Los países más aislados, pobres y poco poblados tienden a ser dueños de una geografía cruel. En general, desde un inicio, ese suele ser el elemento determinante que los permite sobrevivir. La tierra más bendecida y favorable al ser humano suele ser tenazmente disputada y cambiar de manos, entre pueblos fuertes, a lo largo de la historia, mientras que los rincones más agrestes apenas atraen atención y terminan albergando a naciones que, aunque débiles, perduran porque nadie codicia su tierra.

En Ecuador, por la relativa suerte que hemos tenido durante las últimas décadas, hemos olvidado demasiado rápido la magnitud de los desastres que suelen suscitarse aquí. Basta analizar con detenimiento unos par de siglos hacia atrás para percatarse de cuánto las erupciones volcánicas, terremotos o tsunamis condicionaron el desarrollo del país y, en más de una ocasión, impusieron un abrupto y profundo cambio de rumbo. Los deslizamientos y los derrumbes —efectos de la juventud geológica de nuestro suelo—, y las inundaciones y aluviones —producto de nuestra caprichosa hidrología— limitaron siempre la comunicación y la unidad nacional. Y aunque durante las últimas décadas no hayamos tenido, todavía, que volver a vivir la destrucción de una ciudad hasta sus cimientos por un terremoto, el soterramiento de toda una zona por efecto de una erupción o la transformación definitiva de un área por un súbito movimiento de tierra, eso no significa que esta haya dejado de ser una tierra peligrosa.

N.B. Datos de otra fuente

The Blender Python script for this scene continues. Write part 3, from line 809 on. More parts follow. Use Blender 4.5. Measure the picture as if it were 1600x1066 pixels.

Cada vez que nos golpea la naturaleza nos apresuramos a buscar culpables. Es un esfuerzo irracional e inútil, pero que nos trae alivio. Es absurdo creer, desde la comodidad de la retrospección o de las teorías de conspiración, que hay algo que las autoridades pueden hacer o dejar de hacer ante semejantes fuerzas, pero es mucho más reconfortante que, simplemente, aceptar nuestra impotencia y vulnerabilidad.

Esta es una tierra de desastres; no debemos olvidarlo. Debemos siempre presupuestar que, vivir aquí, implica que, ocasionalmente, la geografía reclamará un impuesto atroz y nos arrebatará, sin culpables ni ganadores, una porción de todo aquello que hemos construido.